El silencio era completo. Los árboles parecían tranquilos. En un recodo apareció una pequeña iglesia.

Carmina me llevó al aeropuerto, pero no por la autovía, sino por las carreteras de la montaña. Cielo azul, como la víspera, pero ahora, en lugar de la paella amarilla y del gazpacho color naranja, árboles: olivos, cerezos y almendros. Pronto, en un pueblo llamado Alcalá de la Jovada, una fuente con la efigie de Al Azraq, el rebelde morisco que –ahora lo sabía, lo había leído en un libro que me regaló el poeta Joan Jordà– tenía los ojos coberts de mar, azules. Seguimos viaje –más cerezos, más almendros, más olivos– y llegamos a La Vall d’Ebo, al restaurante Foc i Brasa. El ambiente era diáfano, fresco. Sonaba una música que hoy, en el estrecho mundo en que vivimos, resulta rara de oír: una canción italiana. No era Azzurro, de Adriano Celentano, pero bien podría haberlo sido. Sobre el mostrador, un transistor blanco. Pregunté al dueño sobre aquella emisora que parecía tan rebelde como Al Azraq y luchaba contra Los 40 Principales. “Es Radio Pego”. “¿Pego?”. “Sí, es un pueblo que está aquí al lado”. Salimos a la terraza del bar, alta, con vistas, y yo tomé el primer trago de cerveza del día y unas aceitunas. Sentía un gran bienestar.
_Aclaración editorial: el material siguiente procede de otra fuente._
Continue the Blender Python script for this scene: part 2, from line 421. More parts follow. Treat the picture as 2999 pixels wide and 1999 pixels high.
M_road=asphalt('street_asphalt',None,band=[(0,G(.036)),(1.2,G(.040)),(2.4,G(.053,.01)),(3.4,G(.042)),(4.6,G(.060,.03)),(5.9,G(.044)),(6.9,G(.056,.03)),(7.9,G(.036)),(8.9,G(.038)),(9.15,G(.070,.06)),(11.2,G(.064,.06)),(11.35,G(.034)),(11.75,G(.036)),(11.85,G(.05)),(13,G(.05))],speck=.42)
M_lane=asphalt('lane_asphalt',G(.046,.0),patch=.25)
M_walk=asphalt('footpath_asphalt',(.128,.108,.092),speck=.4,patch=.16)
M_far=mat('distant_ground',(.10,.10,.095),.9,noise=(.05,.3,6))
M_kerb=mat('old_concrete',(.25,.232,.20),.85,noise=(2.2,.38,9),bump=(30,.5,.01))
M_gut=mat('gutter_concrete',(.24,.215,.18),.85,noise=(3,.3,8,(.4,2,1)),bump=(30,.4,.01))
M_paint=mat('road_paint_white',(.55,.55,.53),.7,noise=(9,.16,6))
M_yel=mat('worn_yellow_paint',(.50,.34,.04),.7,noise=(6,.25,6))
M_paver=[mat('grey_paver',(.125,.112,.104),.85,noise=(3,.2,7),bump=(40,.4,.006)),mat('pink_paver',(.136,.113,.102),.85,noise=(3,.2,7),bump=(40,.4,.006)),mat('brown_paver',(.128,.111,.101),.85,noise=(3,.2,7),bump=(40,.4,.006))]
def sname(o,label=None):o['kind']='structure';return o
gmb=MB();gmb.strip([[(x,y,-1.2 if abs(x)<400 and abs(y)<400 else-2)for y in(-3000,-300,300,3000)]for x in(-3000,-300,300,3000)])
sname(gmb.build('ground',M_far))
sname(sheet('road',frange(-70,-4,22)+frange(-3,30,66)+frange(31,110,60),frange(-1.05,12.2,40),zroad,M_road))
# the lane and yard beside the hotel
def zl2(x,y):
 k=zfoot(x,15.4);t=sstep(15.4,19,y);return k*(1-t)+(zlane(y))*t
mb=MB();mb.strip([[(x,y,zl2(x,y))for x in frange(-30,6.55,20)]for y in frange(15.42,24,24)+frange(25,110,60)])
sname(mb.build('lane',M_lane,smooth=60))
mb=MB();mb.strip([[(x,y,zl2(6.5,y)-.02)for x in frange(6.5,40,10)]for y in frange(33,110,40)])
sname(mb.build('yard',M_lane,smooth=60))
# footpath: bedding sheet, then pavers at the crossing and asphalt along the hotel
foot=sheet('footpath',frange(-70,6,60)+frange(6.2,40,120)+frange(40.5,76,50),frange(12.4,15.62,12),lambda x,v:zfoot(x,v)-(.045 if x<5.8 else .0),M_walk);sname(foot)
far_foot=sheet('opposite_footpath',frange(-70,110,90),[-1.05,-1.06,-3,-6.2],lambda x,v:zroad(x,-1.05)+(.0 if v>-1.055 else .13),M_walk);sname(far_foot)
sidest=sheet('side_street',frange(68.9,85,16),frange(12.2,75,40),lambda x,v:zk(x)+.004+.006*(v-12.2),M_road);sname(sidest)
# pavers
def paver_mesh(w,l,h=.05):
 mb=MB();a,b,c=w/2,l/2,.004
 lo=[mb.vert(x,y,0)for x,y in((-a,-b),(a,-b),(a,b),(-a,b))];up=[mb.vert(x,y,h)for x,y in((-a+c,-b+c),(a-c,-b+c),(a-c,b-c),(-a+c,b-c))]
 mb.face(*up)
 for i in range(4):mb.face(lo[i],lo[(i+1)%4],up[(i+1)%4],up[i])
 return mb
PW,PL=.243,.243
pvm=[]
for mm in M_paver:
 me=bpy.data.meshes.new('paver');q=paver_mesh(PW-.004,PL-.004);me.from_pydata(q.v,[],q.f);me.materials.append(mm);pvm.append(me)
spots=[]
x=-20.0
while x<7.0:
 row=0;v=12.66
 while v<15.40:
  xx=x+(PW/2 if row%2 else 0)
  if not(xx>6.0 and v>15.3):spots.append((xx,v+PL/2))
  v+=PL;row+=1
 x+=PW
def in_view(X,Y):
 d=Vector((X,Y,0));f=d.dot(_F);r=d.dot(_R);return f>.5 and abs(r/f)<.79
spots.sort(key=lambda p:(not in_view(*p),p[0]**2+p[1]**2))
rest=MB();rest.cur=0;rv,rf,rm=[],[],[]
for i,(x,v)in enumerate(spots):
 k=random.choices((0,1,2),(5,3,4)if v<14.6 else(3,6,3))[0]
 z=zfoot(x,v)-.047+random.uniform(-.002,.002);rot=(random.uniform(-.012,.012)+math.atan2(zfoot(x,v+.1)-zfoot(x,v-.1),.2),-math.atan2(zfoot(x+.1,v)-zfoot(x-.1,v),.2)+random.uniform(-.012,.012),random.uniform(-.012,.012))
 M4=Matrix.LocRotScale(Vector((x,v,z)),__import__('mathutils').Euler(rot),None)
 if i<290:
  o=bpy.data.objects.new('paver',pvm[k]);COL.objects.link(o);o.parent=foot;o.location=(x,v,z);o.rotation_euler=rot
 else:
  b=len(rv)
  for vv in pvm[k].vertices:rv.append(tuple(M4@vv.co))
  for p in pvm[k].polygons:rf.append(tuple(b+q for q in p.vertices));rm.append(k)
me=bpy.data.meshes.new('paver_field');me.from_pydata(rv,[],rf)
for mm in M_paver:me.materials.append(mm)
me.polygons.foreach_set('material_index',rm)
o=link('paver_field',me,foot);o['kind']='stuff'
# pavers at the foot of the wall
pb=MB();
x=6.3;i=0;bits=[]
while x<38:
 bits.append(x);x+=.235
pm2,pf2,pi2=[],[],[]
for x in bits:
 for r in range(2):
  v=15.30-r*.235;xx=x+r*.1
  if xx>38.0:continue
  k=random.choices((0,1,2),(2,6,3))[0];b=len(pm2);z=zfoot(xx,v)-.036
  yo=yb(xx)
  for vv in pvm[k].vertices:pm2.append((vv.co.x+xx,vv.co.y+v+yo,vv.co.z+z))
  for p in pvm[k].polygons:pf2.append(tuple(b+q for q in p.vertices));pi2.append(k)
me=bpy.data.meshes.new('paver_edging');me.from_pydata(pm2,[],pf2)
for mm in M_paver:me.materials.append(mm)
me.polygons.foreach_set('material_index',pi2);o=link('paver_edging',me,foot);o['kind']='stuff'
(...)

Volvimos a ponernos en marcha, cap a l’autovia, hacia el aeropuerto. Vimos que algo se movía en la carretera. Era una serpiente. Carmina aminoró la marcha y esperó a que acabara de cruzar. “Otra prueba más de que estamos cerca del paraíso”, dije. Siempre que se nombra el paraíso hay exageración, pero me pareció que allí, en el norte de Alicante, tampoco era tanta.